Trevor Hewick, a board member of the Charles Town Horsemen's Benevolent and Protective Association, said the decision was outrageous and susceptible to appeal to the WVRC or courts.

"You're going to have every racing secretary in the country nervous that if someone forgets their wallet and they loan them $10 for lunch that they could lose their license," said Hewick, a former police investigator. "The fines against John and Cynthia violate due process. They were witnesses at the hearing. They weren't being investigated. The whole thing is pathetic."

During the investigation, McKee mentioned that Wright had been working at his farm. That revelation led to a West Virginia Racing Commission investigation of its chief steward.

WVRC executive director Jon Amores said the commission learned Wright had been assisting building a barn at McKee's farm. The racing commission decided that Wright's employment was a conflict of interest and suspended him for 10 days. Wright, who did not participate in the January hearing on Wehrman, is to serve that suspension beginning Feb. 12.

"We found that the chief steward was working, building a barn, for a horseman," Amores said. "That was a violation of the conflict of interest policy the commission has, so we suspended him."
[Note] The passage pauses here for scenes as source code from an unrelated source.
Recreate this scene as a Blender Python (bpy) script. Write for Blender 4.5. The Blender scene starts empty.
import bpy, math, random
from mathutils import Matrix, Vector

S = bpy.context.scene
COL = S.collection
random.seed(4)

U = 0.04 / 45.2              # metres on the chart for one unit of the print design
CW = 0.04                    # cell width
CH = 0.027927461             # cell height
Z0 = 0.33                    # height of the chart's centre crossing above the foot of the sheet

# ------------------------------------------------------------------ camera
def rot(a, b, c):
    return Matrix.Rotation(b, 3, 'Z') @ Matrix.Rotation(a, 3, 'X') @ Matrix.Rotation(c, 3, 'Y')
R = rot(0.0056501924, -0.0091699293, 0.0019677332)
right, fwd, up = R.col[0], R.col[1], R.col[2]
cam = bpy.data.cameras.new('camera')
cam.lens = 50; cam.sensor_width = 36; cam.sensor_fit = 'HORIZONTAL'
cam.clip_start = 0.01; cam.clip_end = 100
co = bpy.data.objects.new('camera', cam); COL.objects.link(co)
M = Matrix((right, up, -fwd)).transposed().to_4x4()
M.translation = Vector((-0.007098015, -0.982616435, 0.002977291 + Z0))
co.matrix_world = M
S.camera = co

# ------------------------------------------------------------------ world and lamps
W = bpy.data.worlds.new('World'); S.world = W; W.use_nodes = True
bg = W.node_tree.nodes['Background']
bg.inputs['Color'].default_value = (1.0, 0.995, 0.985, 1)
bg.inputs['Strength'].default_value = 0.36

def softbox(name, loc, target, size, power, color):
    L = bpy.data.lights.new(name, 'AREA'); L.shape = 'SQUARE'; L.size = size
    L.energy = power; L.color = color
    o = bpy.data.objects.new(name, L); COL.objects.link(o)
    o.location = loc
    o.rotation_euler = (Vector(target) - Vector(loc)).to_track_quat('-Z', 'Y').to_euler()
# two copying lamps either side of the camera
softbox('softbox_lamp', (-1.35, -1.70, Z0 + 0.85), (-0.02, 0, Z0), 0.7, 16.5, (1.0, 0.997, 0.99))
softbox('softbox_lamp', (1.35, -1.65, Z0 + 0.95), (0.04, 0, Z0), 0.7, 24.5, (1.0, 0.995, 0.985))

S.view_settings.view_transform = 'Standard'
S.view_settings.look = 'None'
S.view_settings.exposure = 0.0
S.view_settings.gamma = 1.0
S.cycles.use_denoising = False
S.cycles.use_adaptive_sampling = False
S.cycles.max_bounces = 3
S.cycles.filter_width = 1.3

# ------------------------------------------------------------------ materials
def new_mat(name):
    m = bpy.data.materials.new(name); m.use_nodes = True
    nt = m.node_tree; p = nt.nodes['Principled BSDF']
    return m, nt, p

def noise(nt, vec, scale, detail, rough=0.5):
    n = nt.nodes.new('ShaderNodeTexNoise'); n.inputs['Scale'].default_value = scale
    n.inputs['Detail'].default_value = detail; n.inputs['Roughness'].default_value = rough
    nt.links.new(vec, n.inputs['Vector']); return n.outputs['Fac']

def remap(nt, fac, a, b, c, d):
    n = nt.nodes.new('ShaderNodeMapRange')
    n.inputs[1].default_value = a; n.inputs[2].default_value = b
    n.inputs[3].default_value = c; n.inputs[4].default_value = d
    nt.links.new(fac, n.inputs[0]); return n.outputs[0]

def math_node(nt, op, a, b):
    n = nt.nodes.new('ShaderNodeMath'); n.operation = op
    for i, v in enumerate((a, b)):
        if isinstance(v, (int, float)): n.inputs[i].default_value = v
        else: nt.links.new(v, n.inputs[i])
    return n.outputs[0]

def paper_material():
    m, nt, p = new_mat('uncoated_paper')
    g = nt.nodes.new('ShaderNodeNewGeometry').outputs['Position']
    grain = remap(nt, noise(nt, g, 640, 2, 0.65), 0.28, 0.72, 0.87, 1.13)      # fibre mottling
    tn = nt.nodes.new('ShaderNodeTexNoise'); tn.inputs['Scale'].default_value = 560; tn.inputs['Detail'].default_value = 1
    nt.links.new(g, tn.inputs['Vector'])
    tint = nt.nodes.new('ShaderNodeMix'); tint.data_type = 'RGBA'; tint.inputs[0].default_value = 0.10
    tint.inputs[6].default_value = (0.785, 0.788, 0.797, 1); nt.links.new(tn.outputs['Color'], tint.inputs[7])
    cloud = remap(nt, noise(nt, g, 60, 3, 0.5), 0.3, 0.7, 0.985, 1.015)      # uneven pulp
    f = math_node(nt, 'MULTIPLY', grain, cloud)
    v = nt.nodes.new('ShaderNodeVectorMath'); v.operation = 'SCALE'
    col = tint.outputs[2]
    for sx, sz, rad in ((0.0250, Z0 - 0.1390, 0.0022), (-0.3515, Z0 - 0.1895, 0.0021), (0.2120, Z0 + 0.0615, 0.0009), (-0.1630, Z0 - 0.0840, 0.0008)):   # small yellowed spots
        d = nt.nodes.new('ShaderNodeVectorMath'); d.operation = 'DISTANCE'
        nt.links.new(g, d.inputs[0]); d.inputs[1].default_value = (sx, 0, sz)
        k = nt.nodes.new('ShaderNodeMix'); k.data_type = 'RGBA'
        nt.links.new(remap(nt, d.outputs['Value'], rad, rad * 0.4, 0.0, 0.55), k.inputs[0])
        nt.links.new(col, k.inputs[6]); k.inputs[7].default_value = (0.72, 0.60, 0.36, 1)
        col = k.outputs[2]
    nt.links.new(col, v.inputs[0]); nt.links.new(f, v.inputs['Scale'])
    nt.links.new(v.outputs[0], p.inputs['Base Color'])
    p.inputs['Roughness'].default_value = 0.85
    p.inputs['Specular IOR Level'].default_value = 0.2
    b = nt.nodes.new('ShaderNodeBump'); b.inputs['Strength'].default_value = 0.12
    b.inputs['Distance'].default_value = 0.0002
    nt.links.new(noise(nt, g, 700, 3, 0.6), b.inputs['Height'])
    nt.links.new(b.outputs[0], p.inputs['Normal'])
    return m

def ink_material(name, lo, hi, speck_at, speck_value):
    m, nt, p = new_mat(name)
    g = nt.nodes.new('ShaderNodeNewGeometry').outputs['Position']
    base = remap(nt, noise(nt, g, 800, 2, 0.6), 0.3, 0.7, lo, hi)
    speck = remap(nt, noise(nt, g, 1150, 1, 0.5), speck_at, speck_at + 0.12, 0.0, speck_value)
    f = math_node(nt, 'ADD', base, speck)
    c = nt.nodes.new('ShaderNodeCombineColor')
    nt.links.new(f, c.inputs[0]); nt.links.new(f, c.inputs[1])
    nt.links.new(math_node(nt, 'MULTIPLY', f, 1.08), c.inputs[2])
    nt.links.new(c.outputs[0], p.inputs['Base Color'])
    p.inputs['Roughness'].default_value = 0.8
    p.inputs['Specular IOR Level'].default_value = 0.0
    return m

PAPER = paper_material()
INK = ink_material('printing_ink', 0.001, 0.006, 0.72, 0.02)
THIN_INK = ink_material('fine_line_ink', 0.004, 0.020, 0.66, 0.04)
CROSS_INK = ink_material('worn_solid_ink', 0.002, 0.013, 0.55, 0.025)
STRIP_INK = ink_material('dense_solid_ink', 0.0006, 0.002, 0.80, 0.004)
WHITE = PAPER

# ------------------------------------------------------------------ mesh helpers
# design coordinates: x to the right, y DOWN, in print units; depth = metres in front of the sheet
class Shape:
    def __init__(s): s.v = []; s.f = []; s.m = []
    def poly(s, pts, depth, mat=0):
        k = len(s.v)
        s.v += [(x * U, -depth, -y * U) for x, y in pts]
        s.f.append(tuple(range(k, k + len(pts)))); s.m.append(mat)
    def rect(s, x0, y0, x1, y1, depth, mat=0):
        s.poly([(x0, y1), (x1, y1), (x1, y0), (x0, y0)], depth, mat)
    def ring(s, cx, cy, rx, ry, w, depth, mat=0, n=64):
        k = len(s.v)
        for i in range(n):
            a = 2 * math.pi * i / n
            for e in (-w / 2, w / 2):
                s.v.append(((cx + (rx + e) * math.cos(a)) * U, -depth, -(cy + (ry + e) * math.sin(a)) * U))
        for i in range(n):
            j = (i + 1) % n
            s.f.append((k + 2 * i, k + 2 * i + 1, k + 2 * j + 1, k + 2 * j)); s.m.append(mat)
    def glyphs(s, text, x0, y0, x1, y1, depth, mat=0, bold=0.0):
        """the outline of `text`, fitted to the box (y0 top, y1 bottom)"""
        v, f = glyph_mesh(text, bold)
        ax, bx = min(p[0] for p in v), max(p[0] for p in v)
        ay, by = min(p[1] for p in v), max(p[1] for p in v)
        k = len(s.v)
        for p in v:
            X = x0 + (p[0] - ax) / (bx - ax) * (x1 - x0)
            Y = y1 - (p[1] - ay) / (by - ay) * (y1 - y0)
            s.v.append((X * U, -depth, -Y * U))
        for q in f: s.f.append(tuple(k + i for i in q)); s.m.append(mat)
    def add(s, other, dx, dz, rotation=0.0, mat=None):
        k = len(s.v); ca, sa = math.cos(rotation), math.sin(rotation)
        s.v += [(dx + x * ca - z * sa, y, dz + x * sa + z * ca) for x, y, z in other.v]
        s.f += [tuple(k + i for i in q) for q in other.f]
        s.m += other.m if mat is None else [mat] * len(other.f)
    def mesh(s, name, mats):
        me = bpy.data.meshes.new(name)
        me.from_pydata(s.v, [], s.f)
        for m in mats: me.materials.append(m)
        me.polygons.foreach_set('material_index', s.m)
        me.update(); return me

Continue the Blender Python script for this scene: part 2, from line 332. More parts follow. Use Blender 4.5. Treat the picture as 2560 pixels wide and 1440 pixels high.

Amores added that if Wright had revealed the potential conflict of interest ahead of time and received permission to do the job, it would not have been a violation.

Also Feb. 5, Charles Town announced it had hired a new racing secretary in Charles McIntosh, who has served as an official for three years in the track's racing office.

Wehrman was named racing secretary at Charles Town in 2008 after working as a racing secretary at Colonial Downs for two years. He had worked as a racing official previously at Charles Town as well as at Keeneland, Penn National Race Course, River Downs, and Turfway Park.